* PROVIDED DATA:
▼▼▼
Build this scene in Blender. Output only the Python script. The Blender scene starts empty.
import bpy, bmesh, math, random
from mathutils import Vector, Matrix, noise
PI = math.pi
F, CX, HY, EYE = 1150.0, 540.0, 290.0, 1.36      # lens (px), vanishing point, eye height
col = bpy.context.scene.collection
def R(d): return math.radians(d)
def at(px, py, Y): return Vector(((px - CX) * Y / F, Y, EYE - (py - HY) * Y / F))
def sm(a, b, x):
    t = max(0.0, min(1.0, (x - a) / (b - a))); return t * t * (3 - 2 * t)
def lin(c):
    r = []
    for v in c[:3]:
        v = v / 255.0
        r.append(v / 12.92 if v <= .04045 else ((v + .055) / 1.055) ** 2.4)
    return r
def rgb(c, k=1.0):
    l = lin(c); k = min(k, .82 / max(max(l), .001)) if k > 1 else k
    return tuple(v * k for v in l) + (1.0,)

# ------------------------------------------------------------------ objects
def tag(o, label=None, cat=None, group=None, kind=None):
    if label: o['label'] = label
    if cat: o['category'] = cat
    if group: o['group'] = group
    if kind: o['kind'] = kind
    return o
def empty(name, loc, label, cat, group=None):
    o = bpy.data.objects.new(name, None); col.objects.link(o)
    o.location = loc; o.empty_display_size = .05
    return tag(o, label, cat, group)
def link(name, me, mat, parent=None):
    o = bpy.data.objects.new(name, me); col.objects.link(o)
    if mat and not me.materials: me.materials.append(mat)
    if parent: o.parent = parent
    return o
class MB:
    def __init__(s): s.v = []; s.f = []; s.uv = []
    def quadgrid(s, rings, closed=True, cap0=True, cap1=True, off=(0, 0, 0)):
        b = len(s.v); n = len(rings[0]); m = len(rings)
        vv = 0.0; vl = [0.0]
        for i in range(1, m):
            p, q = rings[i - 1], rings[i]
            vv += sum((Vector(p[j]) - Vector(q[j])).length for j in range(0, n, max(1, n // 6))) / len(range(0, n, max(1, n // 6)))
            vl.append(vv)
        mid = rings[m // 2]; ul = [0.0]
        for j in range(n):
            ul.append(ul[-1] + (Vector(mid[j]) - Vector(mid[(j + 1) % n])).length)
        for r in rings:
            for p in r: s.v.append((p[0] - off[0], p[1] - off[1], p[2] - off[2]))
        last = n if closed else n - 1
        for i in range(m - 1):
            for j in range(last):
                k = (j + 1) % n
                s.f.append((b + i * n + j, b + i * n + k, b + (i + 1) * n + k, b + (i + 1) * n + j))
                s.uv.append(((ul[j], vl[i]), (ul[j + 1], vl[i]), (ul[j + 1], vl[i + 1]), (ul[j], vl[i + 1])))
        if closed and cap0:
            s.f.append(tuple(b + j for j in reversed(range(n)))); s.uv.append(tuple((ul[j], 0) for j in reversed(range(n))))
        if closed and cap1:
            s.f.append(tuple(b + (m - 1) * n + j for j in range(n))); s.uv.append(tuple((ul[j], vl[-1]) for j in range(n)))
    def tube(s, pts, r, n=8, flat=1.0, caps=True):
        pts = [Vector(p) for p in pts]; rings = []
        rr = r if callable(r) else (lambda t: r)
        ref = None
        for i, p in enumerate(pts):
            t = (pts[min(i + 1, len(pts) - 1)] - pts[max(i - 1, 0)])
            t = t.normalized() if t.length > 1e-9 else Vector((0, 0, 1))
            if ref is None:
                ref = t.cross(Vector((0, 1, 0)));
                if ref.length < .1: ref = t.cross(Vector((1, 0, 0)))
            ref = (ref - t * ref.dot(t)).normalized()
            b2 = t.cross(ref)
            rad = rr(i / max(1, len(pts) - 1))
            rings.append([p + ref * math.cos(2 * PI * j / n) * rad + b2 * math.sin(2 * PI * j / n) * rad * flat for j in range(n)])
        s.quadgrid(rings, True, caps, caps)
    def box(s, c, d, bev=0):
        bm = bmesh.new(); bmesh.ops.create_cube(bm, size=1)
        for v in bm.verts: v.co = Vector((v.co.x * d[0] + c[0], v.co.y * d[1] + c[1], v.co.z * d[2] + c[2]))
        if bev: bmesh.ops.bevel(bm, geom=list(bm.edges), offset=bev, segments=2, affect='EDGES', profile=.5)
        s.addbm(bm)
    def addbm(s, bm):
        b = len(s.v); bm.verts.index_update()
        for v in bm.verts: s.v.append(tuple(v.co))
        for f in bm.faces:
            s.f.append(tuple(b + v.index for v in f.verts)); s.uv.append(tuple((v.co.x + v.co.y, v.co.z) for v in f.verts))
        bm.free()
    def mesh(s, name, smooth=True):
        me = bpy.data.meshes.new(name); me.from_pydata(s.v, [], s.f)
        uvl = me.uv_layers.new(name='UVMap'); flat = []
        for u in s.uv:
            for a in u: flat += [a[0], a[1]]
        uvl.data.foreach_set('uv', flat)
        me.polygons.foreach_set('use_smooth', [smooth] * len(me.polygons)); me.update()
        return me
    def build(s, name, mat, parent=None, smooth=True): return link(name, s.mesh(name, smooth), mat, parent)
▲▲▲
Emit, unaltered, the lines from the top of the listing down through the line that holds "return tuple(v * k for v in l) + (1.0,)"; emit nothing else.

* SOLUTION:
Build this scene in Blender. Output only the Python script. The Blender scene starts empty.
import bpy, bmesh, math, random
from mathutils import Vector, Matrix, noise
PI = math.pi
F, CX, HY, EYE = 1150.0, 540.0, 290.0, 1.36      # lens (px), vanishing point, eye height
col = bpy.context.scene.collection
def R(d): return math.radians(d)
def at(px, py, Y): return Vector(((px - CX) * Y / F, Y, EYE - (py - HY) * Y / F))
def sm(a, b, x):
    t = max(0.0, min(1.0, (x - a) / (b - a))); return t * t * (3 - 2 * t)
def lin(c):
    r = []
    for v in c[:3]:
        v = v / 255.0
        r.append(v / 12.92 if v <= .04045 else ((v + .055) / 1.055) ** 2.4)
    return r
def rgb(c, k=1.0):
    l = lin(c); k = min(k, .82 / max(max(l), .001)) if k > 1 else k
    return tuple(v * k for v in l) + (1.0,)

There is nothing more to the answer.